Context adds another layer of complexity. A common enemy statement that feels energising in one region, industry, or culture may feel abrasive or disrespectful in another. When a headquarters team defines the enemy without input from local markets, they unintentionally push a uniform stance into very different ecosystems. Local teams then face a choice between softening the message on the fly or using it as written and risking damage to relationships. A more sustainable approach is to involve representatives from different markets when crafting the enemy. Ask how it sounds in their language, what needs to shift for it to be culturally appropriate, and what local examples make it vivid without crossing lines. When local teams see their fingerprints on the narrative, they are more likely to use it consistently and confidently.
Finally, there is the risk of allowing the enemy to remain frozen while your product and market change around it. Early in a company’s life, the main problem you fight might be work stuck in spreadsheets. A few years later, your customers’ real pain may revolve more around fragmented systems, poor data quality, or misaligned metrics. If the enemy is never revisited, your team keeps reciting a story that describes yesterday’s reality. Prospects sense that disconnect even if they cannot articulate it. To avoid this, treat the enemy as part of your strategic hygiene. Periodically ask what customers complain about now, which parts of that landscape you address best, and whether your existing enemy still captures the heart of the problem. Often, you do not need a full rewrite. Small, precise adjustments can keep the narrative aligned with the world your customers actually live in.
When you look across these pitfalls, a pattern emerges. The danger does not lie in naming a common enemy, but in treating that choice as a one time messaging trick rather than an ongoing design decision. As a founder or leader, you are not only selecting an enemy. You are shaping where your team directs its emotional and cognitive energy, and how your customers are invited to interpret their own struggles. Used with care, the common enemy frame clarifies priorities, gives your sales story a memorable spine, and reinforces the culture you want to build. Used carelessly, it encourages aggression, erodes trust, and leaves your organisation fighting battles that either do not matter or cannot be won.

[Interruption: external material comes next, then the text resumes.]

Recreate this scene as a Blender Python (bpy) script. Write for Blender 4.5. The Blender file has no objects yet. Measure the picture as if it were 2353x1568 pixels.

The question to hold on to is simple. If you stepped away from the business for a short period, would your team still describe and fight the same enemy in a way that feels respectful, accurate, and aligned with your product. If the answer is yes, your design is probably sound. If the answer is no or uncertain, it is a signal to revisit the narrative, the guardrails, and the internal practices that sit around it. The common enemy technique is most powerful not when it is loudest, but when it quietly guides behaviour, decision making, and storytelling in a direction that makes your company healthier and more useful to the people it serves.